-- start of Information supplied --
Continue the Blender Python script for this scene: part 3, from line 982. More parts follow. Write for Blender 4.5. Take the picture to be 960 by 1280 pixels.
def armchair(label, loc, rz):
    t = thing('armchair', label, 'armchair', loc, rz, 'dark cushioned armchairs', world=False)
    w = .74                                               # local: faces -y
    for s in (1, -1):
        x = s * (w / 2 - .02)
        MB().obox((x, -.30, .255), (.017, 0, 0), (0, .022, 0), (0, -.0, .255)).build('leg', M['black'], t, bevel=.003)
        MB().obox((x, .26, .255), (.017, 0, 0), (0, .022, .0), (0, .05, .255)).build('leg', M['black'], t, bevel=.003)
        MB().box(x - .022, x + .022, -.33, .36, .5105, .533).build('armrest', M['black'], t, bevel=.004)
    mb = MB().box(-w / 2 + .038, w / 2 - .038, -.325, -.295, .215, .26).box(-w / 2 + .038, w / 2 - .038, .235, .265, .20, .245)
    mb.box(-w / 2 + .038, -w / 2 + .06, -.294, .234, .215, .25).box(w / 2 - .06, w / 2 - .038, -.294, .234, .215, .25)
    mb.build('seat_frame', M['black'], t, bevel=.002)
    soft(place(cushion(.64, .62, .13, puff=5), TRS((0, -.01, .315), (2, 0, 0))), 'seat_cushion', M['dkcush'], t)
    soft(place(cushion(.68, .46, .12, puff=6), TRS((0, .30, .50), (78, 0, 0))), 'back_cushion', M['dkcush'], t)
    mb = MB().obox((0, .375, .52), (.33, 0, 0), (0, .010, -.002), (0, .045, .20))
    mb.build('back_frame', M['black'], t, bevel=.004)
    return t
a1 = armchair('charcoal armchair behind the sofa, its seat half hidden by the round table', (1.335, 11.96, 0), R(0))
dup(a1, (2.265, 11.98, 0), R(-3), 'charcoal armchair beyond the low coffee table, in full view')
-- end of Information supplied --
Recopy the whole listing exactly.

__Output of the exercise__:
Continue the Blender Python script for this scene: part 3, from line 982. More parts follow. Write for Blender 4.5. Take the picture to be 960 by 1280 pixels.
def armchair(label, loc, rz):
    t = thing('armchair', label, 'armchair', loc, rz, 'dark cushioned armchairs', world=False)
    w = .74                                               # local: faces -y
    for s in (1, -1):
        x = s * (w / 2 - .02)
        MB().obox((x, -.30, .255), (.017, 0, 0), (0, .022, 0), (0, -.0, .255)).build('leg', M['black'], t, bevel=.003)
        MB().obox((x, .26, .255), (.017, 0, 0), (0, .022, .0), (0, .05, .255)).build('leg', M['black'], t, bevel=.003)
        MB().box(x - .022, x + .022, -.33, .36, .5105, .533).build('armrest', M['black'], t, bevel=.004)
    mb = MB().box(-w / 2 + .038, w / 2 - .038, -.325, -.295, .215, .26).box(-w / 2 + .038, w / 2 - .038, .235, .265, .20, .245)
    mb.box(-w / 2 + .038, -w / 2 + .06, -.294, .234, .215, .25).box(w / 2 - .06, w / 2 - .038, -.294, .234, .215, .25)
    mb.build('seat_frame', M['black'], t, bevel=.002)
    soft(place(cushion(.64, .62, .13, puff=5), TRS((0, -.01, .315), (2, 0, 0))), 'seat_cushion', M['dkcush'], t)
    soft(place(cushion(.68, .46, .12, puff=6), TRS((0, .30, .50), (78, 0, 0))), 'back_cushion', M['dkcush'], t)
    mb = MB().obox((0, .375, .52), (.33, 0, 0), (0, .010, -.002), (0, .045, .20))
    mb.build('back_frame', M['black'], t, bevel=.004)
    return t
a1 = armchair('charcoal armchair behind the sofa, its seat half hidden by the round table', (1.335, 11.96, 0), R(0))
dup(a1, (2.265, 11.98, 0), R(-3), 'charcoal armchair beyond the low coffee table, in full view')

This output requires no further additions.